Latour's inscriptions and software development

Following my thoughts about Latour's inscription (see last week's post), I ran across this good paper about distributed software development and the link with 'inscriptions'. Latour's inscriptions are about "social arrangements, debates, divisions of labor, and patterns of work become inscribed into the artifacts and representations in which science trucks". In the context of software development, they want to study the relationship between technological artifacts and the social structures that shape them.

De Souza, C., Froehlich, J., and Dourish, P. 2005. Seeking the Source: Software Source Code as a Social and Technical Artifact. Proc. ACM Conf. Supporting Group Work GROUP 2005 (Sanibel Island, FL.)

Our work has been motivated by the question of whether aspects of informal software process can be found in the structure of the software artifact itself. Using a software visualization tool, Augur, we have been conducting an analysis of the artifacts of a number of software projects, a “software archeology” to explore the relationships between artifacts and activities as they are negotiated in distributed software development through mining software repositories. (...) Each pane displays a different aspect of the system being examined: changes in one view are immediately reflected in the others. The large central pane shows the line-oriented view of the source code. In the figure, the color of each pixel line indicates how recently it was modified; this allows a developer, at a glance, to see how much activity has taken place recently and where that activity has been located.

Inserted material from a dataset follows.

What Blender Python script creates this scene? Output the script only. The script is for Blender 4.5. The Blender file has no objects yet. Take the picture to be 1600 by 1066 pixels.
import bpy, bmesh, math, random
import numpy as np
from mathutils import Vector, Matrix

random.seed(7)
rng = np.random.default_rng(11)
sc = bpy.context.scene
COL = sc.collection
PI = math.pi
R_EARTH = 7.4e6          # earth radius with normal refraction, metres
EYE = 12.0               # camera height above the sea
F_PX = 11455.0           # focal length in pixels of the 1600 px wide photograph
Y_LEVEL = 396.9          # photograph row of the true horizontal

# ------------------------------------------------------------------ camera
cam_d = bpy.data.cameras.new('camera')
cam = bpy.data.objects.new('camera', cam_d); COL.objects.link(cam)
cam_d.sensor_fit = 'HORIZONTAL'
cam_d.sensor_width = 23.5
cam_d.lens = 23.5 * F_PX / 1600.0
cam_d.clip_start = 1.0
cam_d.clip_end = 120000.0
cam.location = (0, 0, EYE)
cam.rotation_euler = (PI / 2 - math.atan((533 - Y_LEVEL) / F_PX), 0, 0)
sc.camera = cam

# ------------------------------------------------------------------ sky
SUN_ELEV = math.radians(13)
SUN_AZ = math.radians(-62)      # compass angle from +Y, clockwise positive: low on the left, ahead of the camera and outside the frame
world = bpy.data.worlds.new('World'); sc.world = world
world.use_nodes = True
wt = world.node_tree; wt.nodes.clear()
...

The conclusions are as follows:

Distributed software development presents two sources of complexity to its participants – the complexity of the software artifacts under development, and the complexity of the process of developing those artifacts. We have presented a study of software artifacts, conducted using a visualization tool, which demonstrates how these twin sources of complexity are intertwined. Software artifacts are not merely the objects of software development processes, but are also the means by which those processes are enacted and regulated. The structure of the artifact both reflects the processes by which it has been created and can be used to control those processes by centralizing points of access, by regulating the relationships between independent activities, and by making visible the relationships between individuals. It is a means, then, by which the articulation work of the project can be carried out.

Why do I blog this? I am fascinated by this: how technological artifacts and social structures might shape a certain phenomenon such as product development.